* SUPPLIED INFORMATION:
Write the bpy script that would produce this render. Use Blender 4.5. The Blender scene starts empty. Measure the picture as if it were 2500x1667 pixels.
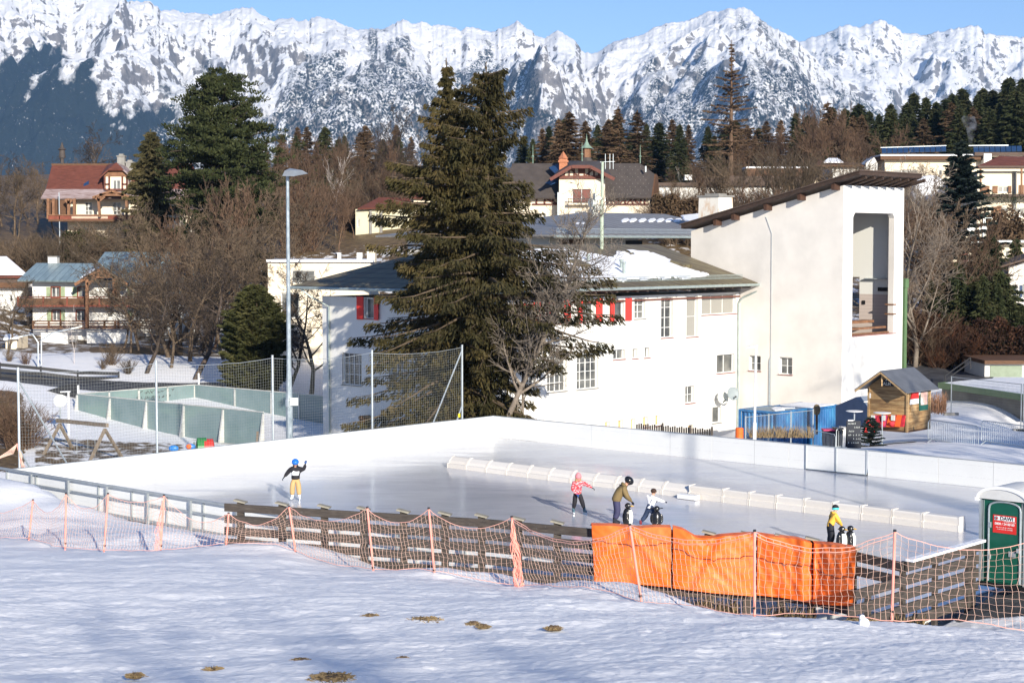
import bpy, bmesh, math, random
import numpy as np
from mathutils import Vector, Matrix, noise
R=math.radians; PI=math.pi
S=bpy.context.scene; COL=S.collection
random.seed(7); RS=np.random.RandomState(11)
# ---------------------------------------------------------------- camera
FPX=4150.0; HC=9.2; PITCH=math.atan((833.5-595)/FPX)
cam=bpy.data.cameras.new('camera'); cam.sensor_width=36; cam.lens=FPX/2500*36; cam.clip_start=.5; cam.clip_end=30000
co=bpy.data.objects.new('camera',cam); COL.objects.link(co)
co.location=(0,0,HC); co.rotation_euler=(PI/2-PITCH,0,0); S.camera=co
CAM=Vector((0,0,HC)); FW=Vector((0,math.cos(PITCH),-math.sin(PITCH))); UP=Vector((0,math.sin(PITCH),math.cos(PITCH)))
def ray(px,py): return FW+Vector((1,0,0))*((px-1250)/FPX)+UP*((833.5-py)/FPX)
def P(px,py,D):
    d=ray(px,py); return CAM+d*(D/d.y)
def G(px,py,z):
    d=ray(px,py); return CAM+d*((z-HC)/d.z)
def onplane(px,py,p0,n):
    d=ray(px,py); n=Vector(n); return CAM+d*((Vector(p0)-CAM).dot(n)/d.dot(n))
TH=R(42.1); E1=Vector((math.sin(TH),math.cos(TH),0)); E2=Vector((math.cos(TH),-math.sin(TH),0)); ZV=Vector((0,0,1))
C0=G(1206,1067,0)
def RK(a,b,z=0): return C0+E1*a+E2*b+ZV*z
def inv(p):
    d=Vector(p)-C0; return d.dot(E1),d.dot(E2)
def onb(px,py,b):
    p=onplane(px,py,RK(0,b),E2); return (p-C0).dot(E1),p.z
def ona(px,py,a):
    p=onplane(px,py,RK(a,0),E1); return (p-C0).dot(E2),p.z
# ---------------------------------------------------------------- materials
MATS={}
def newmat(name):
    m=bpy.data.materials.new(name); m.use_nodes=True; nt=m.node_tree; bs=nt.nodes['Principled BSDF']; return m,nt,bs
def ramp(nt,stops,fac=None,interp='LINEAR'):
    n=nt.nodes.new('ShaderNodeValToRGB'); e=n.color_ramp.elements; n.color_ramp.interpolation=interp
    while len(e)<len(stops): e.new(.5)
    for i,(p,c) in enumerate(stops):
        e[i].position=p; e[i].color=(*c,1) if len(c)==3 else c
    if fac is not None: nt.links.new(fac,n.inputs[0])
    return n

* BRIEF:
Write out the whole listing exactly, and drop the pictures.

* ANSWER FOR THIS EXERCISE:
Write the bpy script that would produce this render. Use Blender 4.5. The Blender scene starts empty. Measure the picture as if it were 2500x1667 pixels.
import bpy, bmesh, math, random
import numpy as np
from mathutils import Vector, Matrix, noise
R=math.radians; PI=math.pi
S=bpy.context.scene; COL=S.collection
random.seed(7); RS=np.random.RandomState(11)
# ---------------------------------------------------------------- camera
FPX=4150.0; HC=9.2; PITCH=math.atan((833.5-595)/FPX)
cam=bpy.data.cameras.new('camera'); cam.sensor_width=36; cam.lens=FPX/2500*36; cam.clip_start=.5; cam.clip_end=30000
co=bpy.data.objects.new('camera',cam); COL.objects.link(co)
co.location=(0,0,HC); co.rotation_euler=(PI/2-PITCH,0,0); S.camera=co
CAM=Vector((0,0,HC)); FW=Vector((0,math.cos(PITCH),-math.sin(PITCH))); UP=Vector((0,math.sin(PITCH),math.cos(PITCH)))
def ray(px,py): return FW+Vector((1,0,0))*((px-1250)/FPX)+UP*((833.5-py)/FPX)
def P(px,py,D):
    d=ray(px,py); return CAM+d*(D/d.y)
def G(px,py,z):
    d=ray(px,py); return CAM+d*((z-HC)/d.z)
def onplane(px,py,p0,n):
    d=ray(px,py); n=Vector(n); return CAM+d*((Vector(p0)-CAM).dot(n)/d.dot(n))
TH=R(42.1); E1=Vector((math.sin(TH),math.cos(TH),0)); E2=Vector((math.cos(TH),-math.sin(TH),0)); ZV=Vector((0,0,1))
C0=G(1206,1067,0)
def RK(a,b,z=0): return C0+E1*a+E2*b+ZV*z
def inv(p):
    d=Vector(p)-C0; return d.dot(E1),d.dot(E2)
def onb(px,py,b):
    p=onplane(px,py,RK(0,b),E2); return (p-C0).dot(E1),p.z
def ona(px,py,a):
    p=onplane(px,py,RK(a,0),E1); return (p-C0).dot(E2),p.z
# ---------------------------------------------------------------- materials
MATS={}
def newmat(name):
    m=bpy.data.materials.new(name); m.use_nodes=True; nt=m.node_tree; bs=nt.nodes['Principled BSDF']; return m,nt,bs
def ramp(nt,stops,fac=None,interp='LINEAR'):
    n=nt.nodes.new('ShaderNodeValToRGB'); e=n.color_ramp.elements; n.color_ramp.interpolation=interp
    while len(e)<len(stops): e.new(.5)
    for i,(p,c) in enumerate(stops):
        e[i].position=p; e[i].color=(*c,1) if len(c)==3 else c
    if fac is not None: nt.links.new(fac,n.inputs[0])
    return n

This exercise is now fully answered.